When Croke Park beckons for him his nostrils flare and his eyes light up and if Dublin want for worry they only have to recall the mischievous beauty there was in the manner he set up Declan O’Sullivan’s goal against Dublin in the semi-final a couple of years ago, imperiously pointing out the play for Killian Young.

He is a changing man in the midst of a creaking team but nothing less than that is going on. Injuries have deprived Kerry of a few options they would have enjoyed exercising but here they are back at the cathedral they know so well.

Cooper faces a Dublin full-back line which will stand or fall on its performance this Bank Holiday Monday. They could suffocate him and give the most tangible evidence yet that Dublin are ready for an All-Ireland. Or he could tease them and torture him with his cuteness and his local knowledge.

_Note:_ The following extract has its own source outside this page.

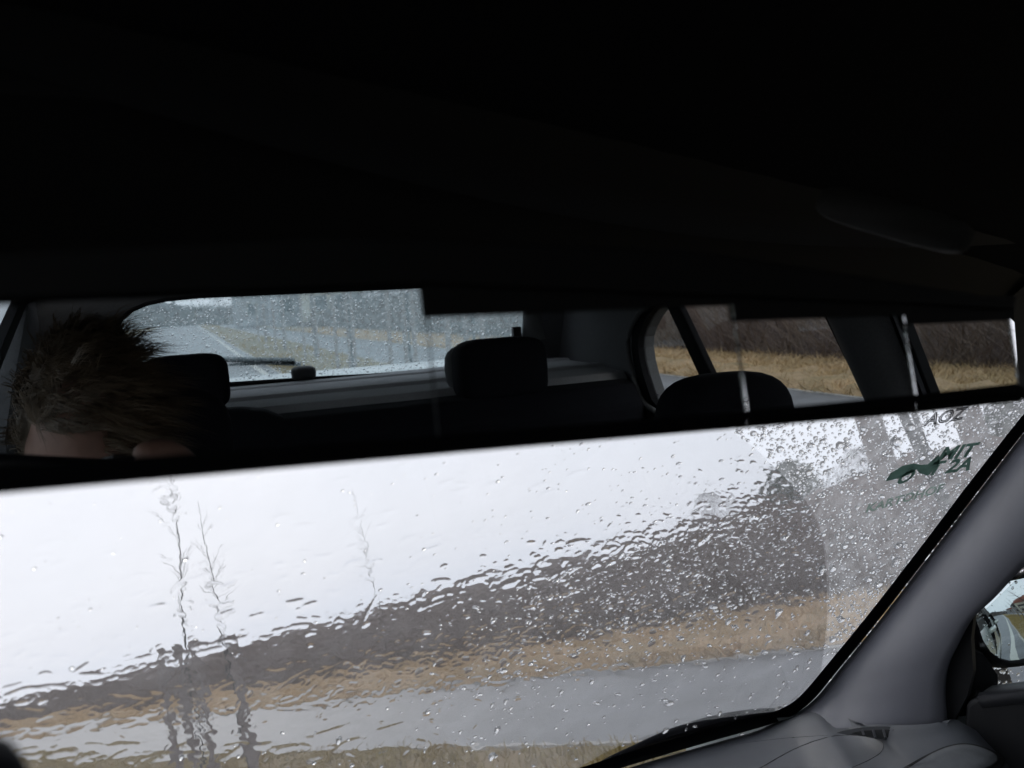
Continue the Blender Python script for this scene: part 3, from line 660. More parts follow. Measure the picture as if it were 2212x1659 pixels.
# wiper at the foot of the windscreen
wa = [(1690, 1536), (1640, 1541), (1560, 1555), (1480, 1576), (1400, 1603), (1330, 1634), (1270, 1666), (1200, 1704)]
q = MB(); q.tube([EYE+(ws(*p[:2])-EYE)*1.02 for p in rsp([(*p, 0) for p in wa], 30)], [.004+.005*math.sin(math.pi*min(1, k/18)) for k in range(30)], 8); wp = q.build('wiper', M_wiper, car, smooth=True)
wb = [(1600, 1566), (1500, 1592), (1420, 1620), (1340, 1653), (1270, 1698)]
q = MB(); q.tube([EYE+(ws(*p[:2])-EYE)*1.015 for p in rsp([(*p, 0) for p in wb], 20)], .0035, 6); q.build('wiper_arm', M_rubber, wp, smooth=True)
# ---- seats
def seat(name, hx, hy, hz, w_, h_, d_, yb, zt_, label=None, back=True, sw=.48):
    s_ = sub(name, car)
    V, Fc = ell((hx, hy, hz), (w_/2, d_/2, h_/2), 28, 16, .45); hr = mesh('headrest', V, Fc, M_seat, s_, smooth=True)
    for dx in (-.05, .05):
        q = MB(); q.tube([(hx+dx, hy, hz-h_*.3), (hx+dx, hy+.01, zt_-.06)], .007, 8); q.build('headrest_post', M_steel, hr)
    if back:
        V, Fc = ell((hx, yb, zt_-.33), (sw/2, .09, .335), 28, 16, .5); mesh('backrest', V, Fc, M_seat, s_, smooth=True)
        V, Fc = ell((hx, yb+.28, zt_-.62), (sw/2, .27, .09), 28, 12, .5); mesh('seat_cushion', V, Fc, M_seat, s_, smooth=True)
    return s_
# rear bench
def span(px, Y): a = [mY(u, v, Y) for u, v in px]; return a
YR = -1.62
h1 = [mY(992, 795, YR), mY(1187, 795, YR), mY(1090, 731, YR), mY(1090, 872, YR)]
s1 = seat('rear_seat', (h1[0][0]+h1[1][0])/2, YR-.04, (h1[2][2]+h1[3][2])/2, h1[1][0]-h1[0][0], h1[2][2]-h1[3][2], .12, YR-.02, h1[3][2]-.002, sw=.52)
# back shell of that headrest, its pale grey stands in for reflected light
V, Fc = ell(((h1[0][0]+h1[1][0])/2-.004, YR-.10, (h1[2][2]+h1[3][2])/2+.006), ((h1[1][0]-h1[0][0])/2+.004, .03, (h1[2][2]-h1[3][2])/2-.014), 24, 12, .6); mesh('headrest_shell', V, Fc, M_seatback, s1, smooth=True)
h2 = [mY(305, 825, YR), mY(498, 825, YR), mY(420, 766, YR), mY(420, 890, YR)]
seat('rear_seat', (h2[0][0]+h2[1][0])/2, YR-.04, (h2[2][2]+h2[3][2])/2, h2[1][0]-h2[0][0], h2[2][2]-h2[3][2], .12, YR-.02, h2[3][2]-.004, sw=.52)
V, Fc = ell((.44, YR-.03, 1.2-.55), (.12, .085, .36), 20, 12, .5); mesh('centre_backrest', V, Fc, M_seat, car, smooth=True)
q = MB(); zf = mY(700, 884, -1.64)[2]
q.loft([[(X, -1.70, zf-.7), (X, -1.70, zf-.015), (X, -1.66, zf), (X, -1.60, zf-.01), (X, -1.56, zf-.06), (X, -1.50, zf-.5), (X, -1.05, zf-.5), (X, -1.05, zf-.7)] for X in np.linspace(XL+.01, XR-.04, 8)])
q.build('rear_bench', M_seat, car, bevel=.01)
# front passenger seat (plain high back) seen in the mirror
a_, b_, t_ = mX(1438, 905, .80), mX(1700, 890, .80), mX(1580, 806, .80)
fs = sub('front_seat', car)
ym = -.62
fa_ = [mY(1438, 905, ym), mY(1703, 890, ym), mY(1580, 806, ym), mY(1580, 930, ym)]
hx = (fa_[0][0]+fa_[1][0])/2; hw = (fa_[1][0]-fa_[0][0])/2
V, Fc = ell((hx, ym-.01, fa_[2][2]-.085), (hw, .055, .085), 28, 16, .62); mesh('headrest', V, Fc, M_seat, fs, smooth=True)
V, Fc = ell((hx, ym-.02, fa_[2][2]-.47), (.25, .07, .34), 28, 16, .5); mesh('backrest', V, Fc, M_seat, fs, smooth=True)
V, Fc = ell((hx, ym+.27, fa_[2][2]-.78), (.25, .27, .09), 28, 12, .5); mesh('seat_cushion', V, Fc, M_seat, fs, smooth=True)
ds = sub('driver_seat', car)
V, Fc = ell((-.01, -.87, 1.2-.10), (.13, .05, .085), 28, 16, .6); mesh('headrest', V, Fc, M_seat, ds, smooth=True)
V, Fc = ell((-.01, -.89, 1.2-.54), (.24, .07, .34), 28, 16, .5); mesh('backrest', V, Fc, M_seat, ds, smooth=True)
V, Fc = ell((-.01, -.56, 1.2-.84), (.24, .27, .09), 28, 12, .5); mesh('seat_cushion', V, Fc, M_seat, ds, smooth=True)
# child seat / belt parts beside the rear headrest
belt = [mX(1150, 662, 1.10), mX(1150, 700, 1.10)]
q = MB(); c0 = mY(1150, 655, -1.92); c1 = mY(1152, 735, -1.92); q.tube([c0+np.array([0.01, 0, .03]), c0, (c0+c1)/2+np.array([-.003, 0, 0]), c1], [.03, .028, .026, .034], 14); q.build('belt_guide', M_seatback, car, smooth=True)
q = MB(); c0 = mY(1116, 722, -1.92); q.box(c0-np.array([.012, .01, .02]), c0+np.array([.012, .01, .02])); q.build('belt_buckle', M_black, car, bevel=.004)
# crumpled plastic film on the shelf edge
M_film = mat('clear_wrap', (.45, .46, .48), .15, spec=1.)
q = MB(); R = random.Random(4)
P = [[mY(1170+10*i, 857+7*j+R.uniform(-3, 3), -1.66+.01*j)+np.array([0, 0, R.uniform(-.006, .008)]) for i in range(10)] for j in range(3)]
q.grid(P); o = q.build('plastic_wrap', M_film); tag(o, 'small crumpled strip of clear plastic beside the right rear headrest', 'wrapper')
V, Fc = slab([mY(1282, 862, -1.60), mY(1330, 860, -1.60), mY(1330, 918, -1.60), mY(1282, 920, -1.60)], (0, -.02, 0)); mesh('seat_pocket', V, Fc, M_trim, car, bevel=.004)

# ================================================================== rear-view mirror of several plates
mir = empty('rear_view_mirror', tuple(mpt(1106, 830))); tag(mir, 'wide panoramic rear-view mirror of stepped glass plates in a black housing', 'mirror')
off = .0
plates = [[(-260, 662), (916, 620), (946, 1000), (-260, 1075)], [(930, 680), (1586, 655), (1619, 940), (946, 1000)],
          [(1600, 690), (1952, 676), (1983, 905), (1617, 940)], [(1966, 697), (2183, 688), (2206, 880), (1981, 905)]]
plates = [[(-260, 662), (916, 620), (948, 958), (-260, 1046)], [(921, 680), (1581, 655), (1612, 900), (948, 958)],
          [(1588, 690), (1950, 676), (1978, 863), (1620, 900)], [(1956, 697), (2180, 688), (2203, 843), (1984, 863)]]
tiltk = [0, .0012, .0030, .0030]
for k, pl_ in enumerate(plates):
    pts = [mpt(*p) for p in pl_]; c = np.mean(pts, axis=0); e = nrm(pts[1]-pts[0]); up_ = nrm(np.cross(MN, e))
    # each plate is tipped very slightly about its long edge
    pts = [p+MN*(p-c)@up_*tiltk[k] for p in pts]
    n_ = nrm(np.cross(pts[1]-pts[0], pts[3]-pts[0])); n_ = n_ if n_@MN > 0 else -n_
    V, Fc = slab(pts, n_*.0004); mesh('mirror_plate', V, Fc, M_mirror, mir)
# chipped bright plate edges
M_chip = mat('chipped_glass_edge', (.95, .97, .96), .22, metal=1.)
def chips(u0, v0, u1, v1, wpx, seed, lo=0., nm=''):
    R = random.Random(seed); n = int(abs(v1-v0)/4); V = []; Fc = []
    for i in range(n+1):
        t = i/n; u = u0+(u1-u0)*t; v = v0+(v1-v0)*t
        a = wpx*(.5+.5*R.random())/2
        for s_ in (-1, 0, 1):
            V.append(mpt(u+s_*a+R.uniform(-.6, .6), v, .0001+.0003*R.random()*(s_ == 0)+.0001*R.random()))
    for i in range(n):
        k = 3*i; Fc += [(k, k+1, k+4), (k, k+4, k+3), (k+1, k+2, k+5), (k+1, k+5, k+4)]
    mesh('plate_edge', V, Fc, M_chip if nm == '' else nm, mir)
M_chipd = mat('dull_glass_edge', (.10, .105, .11), .4)
chips(917, 618, 948, 955, 4, 1, nm=M_chipd)
chips(1582.4, 654, 1613.5, 898, 1.6, 2); chips(1950.5, 676, 1978.5, 862, 1.6, 3); chips(2180, 688, 2202, 842, 3, 4)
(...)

One thing is certain. It is as big a day for Colm Cooper as it is for Dublin.

If Kerry fail and the heart of this team is taken to the breaker’s yard over the winter Cork will surely enjoy at least a couple of years’ ascendancy as top dogs of the south. Will a 28, 29-year-old Colm Cooper be in the vanguard of any revival? Would the hunger still be there? Sometime when we weren’t looking Colm Cooper put away childish things. He is on the flipside of his career now and man enough to determine his own course. Kerry need him back on Monday and they need him leading.

Sometimes when you are on the chain gang the easiest thing is to lift everybody else’s shackles up with your own.